WHAT TO DO =
Go through the data below and gather each line containing "this".
::::::::
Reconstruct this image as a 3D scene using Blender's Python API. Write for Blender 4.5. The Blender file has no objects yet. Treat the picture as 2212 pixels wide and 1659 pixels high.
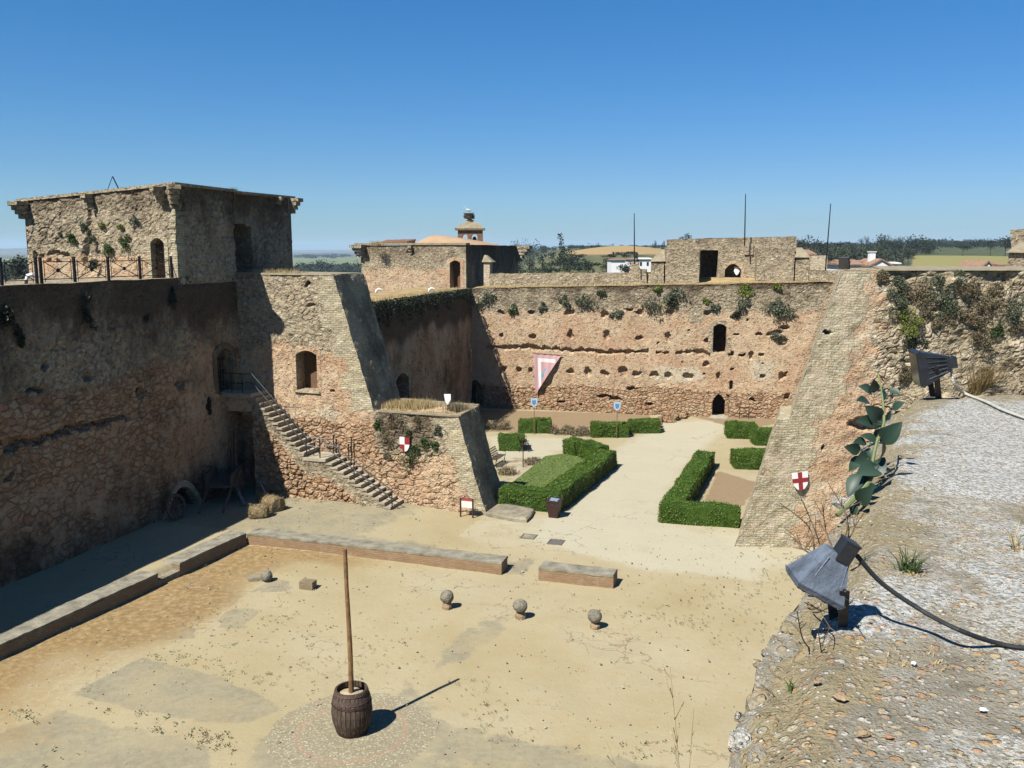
import bpy, math, random
import numpy as np
from mathutils import Vector, Matrix
random.seed(7)
RS = np.random.RandomState(11)
R = math.radians
SC = bpy.context.scene
COL = SC.collection

# ------------------------------------------------------------------ camera model
FPX, CX, CY, EYE, PITCH = 1920.0, 1106.0, 829.5, 12.0, R(8.56)
CP, SP = math.cos(PITCH), math.sin(PITCH)
EYEV = np.array([0.0, 0.0, EYE])

def ray(px, py):
    dx = (px - CX) / FPX; dy = (py - CY) / FPX
    return np.array([dx, CP - dy * SP, -SP - dy * CP])

def gp(px, py, z=0.0):            # pixel of the photograph -> point at height z
    r = ray(px, py)
    return EYEV + r * ((z - EYE) / r[2])

def yp(px, py, Y):                # pixel -> point at distance Y
    r = ray(px, py)
    return EYEV + r * (Y / r[1])

def wp(px, py, p0, p1, off=0.0):  # pixel -> point on the vertical plane through p0,p1 (plan)
    p0 = np.array(p0[:2], float); p1 = np.array(p1[:2], float)
    d = (p1 - p0) / np.linalg.norm(p1 - p0); n = np.array([d[1], -d[0]])
    r = ray(px, py); t = ((p0 + n * off) @ n) / (r[:2] @ n)
    return EYEV + r * t

def wuv(px, py, p0, p1):
    q = wp(px, py, p0, p1)
    p0 = np.array(p0[:2], float); p1 = np.array(p1[:2], float)
    d = (p1 - p0) / np.linalg.norm(p1 - p0)
    return (q[:2] - p0) @ d, q[2]

EV = np.array([0.951, -0.308, 0.0]); NV = np.array([0.308, 0.951, 0.0]); O3 = np.array([-1.3, 39.3, 0.0])
def fr(a, b, z):                   # castle frame -> world
    return O3 + EV * a + NV * b + np.array([0, 0, z])

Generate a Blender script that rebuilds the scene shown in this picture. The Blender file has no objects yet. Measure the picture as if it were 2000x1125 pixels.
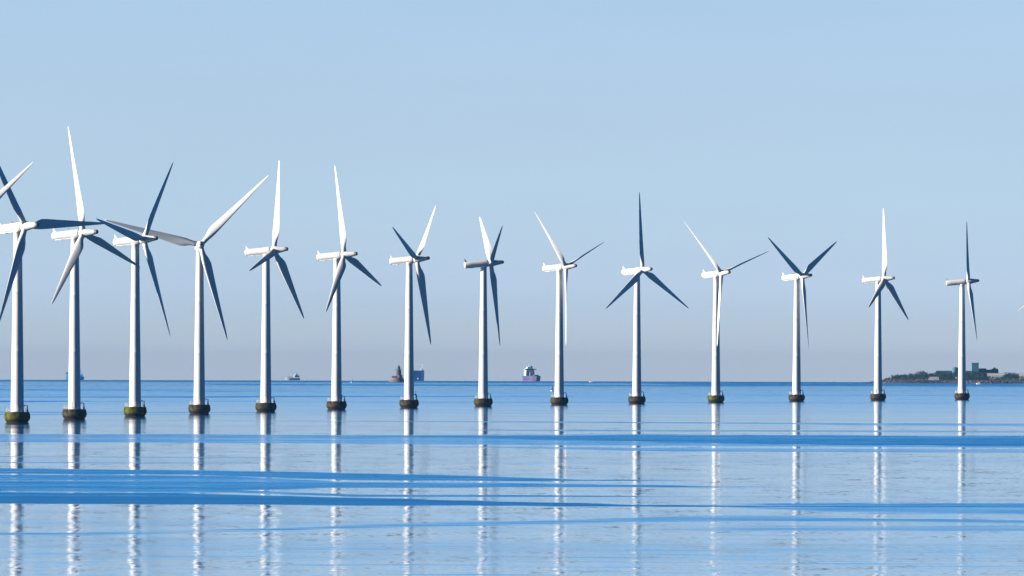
import bpy, bmesh, math, random
from mathutils import Vector, Matrix
R_ = math.radians
scene = bpy.context.scene
COL = scene.collection

# ---------------------------------------------------------------- camera, sky, sun, exposure
EYE = 23.2                 # height of the camera above the water
RE = 7.55e6                # effective radius of the earth (refraction included)
FPX = 23000.0              # focal length in pixels of a 2000 px wide frame
PITCH = (686.7 - 562.5) / FPX
ROLL = 0.00275
cam = bpy.data.cameras.new('camera')
cam.sensor_width = 36.0
cam.lens = FPX / 2000.0 * 36.0
cam.clip_start = 5.0
cam.clip_end = 90000.0
camo = bpy.data.objects.new('camera', cam)
COL.objects.link(camo)
camo.matrix_world = (Matrix.Translation((0, 0, EYE)) @ Matrix.Rotation(math.pi / 2 + PITCH, 4, 'X')
                     @ Matrix.Rotation(ROLL, 4, 'Z'))
scene.camera = camo
CM = camo.matrix_world.to_3x3()

SUN_EL, SUN_AZ = 13.0, 9.0          # degrees above the horizon; degrees from due left towards the camera
to_sun = Vector((-math.cos(R_(SUN_AZ)) * math.cos(R_(SUN_EL)), -math.sin(R_(SUN_AZ)) * math.cos(R_(SUN_EL)), math.sin(R_(SUN_EL))))
sun = bpy.data.lights.new('sun', 'SUN')
sun.energy = 5.0
sun.angle = R_(0.5)
sun.color = (1.0, 0.93, 0.82)
suno = bpy.data.objects.new('sun', sun)
COL.objects.link(suno)
suno.rotation_euler = to_sun.to_track_quat('Z', 'Y').to_euler()

world = bpy.data.worlds.new('World')
scene.world = world
world.use_nodes = True
wn, wl = world.node_tree.nodes, world.node_tree.links
wn.clear()
wo = wn.new('ShaderNodeOutputWorld')
bg = wn.new('ShaderNodeBackground')
sky = wn.new('ShaderNodeTexSky')
sky.sky_type = 'NISHITA'
sky.sun_disc = False
sky.sun_elevation = R_(SUN_EL)
sky.sun_rotation = math.atan2(to_sun.x, to_sun.y)
sky.altitude = 0.0
sky.air_density = 1.0
sky.dust_density = 0.0
sky.ozone_density = 5.0
tc = wn.new('ShaderNodeTexCoord')
sep = wn.new('ShaderNodeSeparateXYZ')
ramp = wn.new('ShaderNodeValToRGB')
mul = wn.new('ShaderNodeMix'); mul.data_type = 'RGBA'; mul.blend_type = 'MULTIPLY'; mul.inputs[0].default_value = 1.0
wl.new(tc.outputs['Generated'], sep.inputs[0])
mp = wn.new('ShaderNodeMath'); mp.operation = 'POWER'; mp.inputs[1].default_value = 0.5; mp.use_clamp = True
mx = wn.new('ShaderNodeMath'); mx.operation = 'MAXIMUM'; mx.inputs[1].default_value = 0.0
wl.new(sep.outputs['Z'], mx.inputs[0]); wl.new(mx.outputs[0], mp.inputs[0])
wl.new(mp.outputs[0], ramp.inputs[0])
# tint of the clear air by elevation: x = sqrt(sine of the elevation), colours are a third of the tint
# (the sky sheet starts at the sea horizon, which lies 0.15 degrees below eye level)
SKY_RAMP = [(0.0, (1.244, 1.379, 2.18)), (0.0451, (1.436, 1.595, 2.365)), (0.0742, (1.516, 1.744, 2.782)), (0.1155, (1.509, 1.746, 2.672)), (0.1455, (1.539, 1.657, 2.472)), (0.1715, (1.563, 1.653, 2.397)), (0.23, (0.9, 1.5, 2.45)), (0.295, (0.35, 1.7, 2.7)), (0.417, (0.12, 1.5, 2.6)), (0.585, (0.07, 0.42, 0.95)), (1.0, (0.06, 0.36, 0.8))]
SKY_RAMP = [(p, tuple(v / 3.0 for v in c)) for p, c in SKY_RAMP]
el = ramp.color_ramp.elements
while len(el) > 1: el.remove(el[-1])
for i, (p, c) in enumerate(SKY_RAMP):
    e = el[0] if i == 0 else el.new(p)
    e.position = p; e.color = (*c, 1)
cmb = wn.new('ShaderNodeCombineXYZ')
lift = wn.new('ShaderNodeMath'); lift.operation = 'ADD'; lift.inputs[1].default_value = 0.0035
wl.new(sep.outputs['X'], cmb.inputs['X']); wl.new(sep.outputs['Y'], cmb.inputs['Y'])
wl.new(mx.outputs[0], lift.inputs[0]); wl.new(lift.outputs[0], cmb.inputs['Z']); wl.new(cmb.outputs[0], sky.inputs[0])
wl.new(sky.outputs[0], mul.inputs[6]); wl.new(ramp.outputs[0], mul.inputs[7])
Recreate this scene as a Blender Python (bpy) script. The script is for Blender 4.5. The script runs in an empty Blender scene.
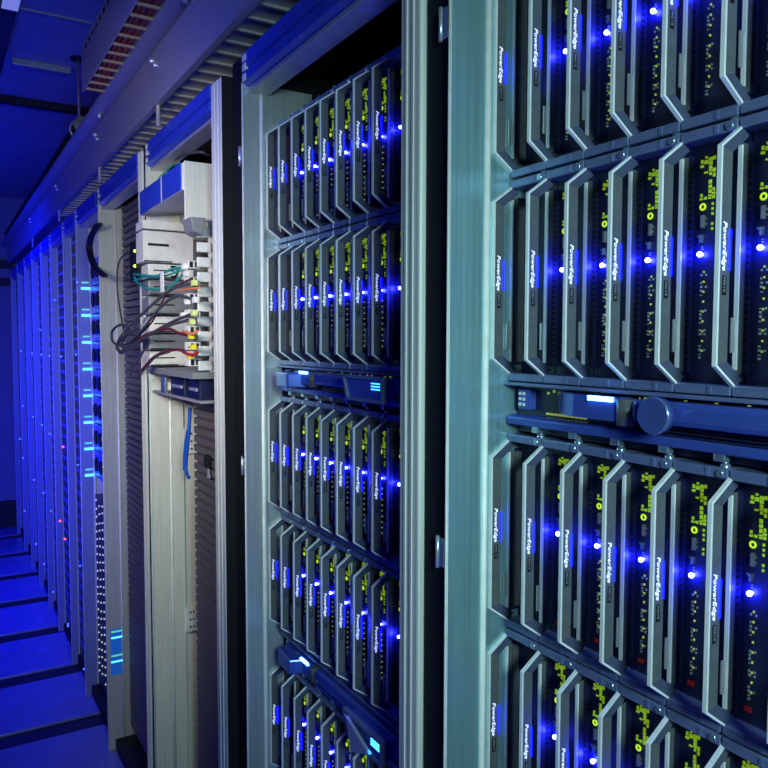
::::::::
RESULT =
Reconstruct this image as a 3D scene using Blender's Python API. Write for Blender 4.5. The Blender file has no objects yet. Treat the picture as 2212 pixels wide and 1659 pixels high.
Generate a Blender script that rebuilds the scene shown in this picture. The Blender file has no objects yet. Measure the picture as if it were 2000x1125 pixels.
Recreate this scene as a Blender Python (bpy) script. The script is for Blender 4.5. The script runs in an empty Blender scene.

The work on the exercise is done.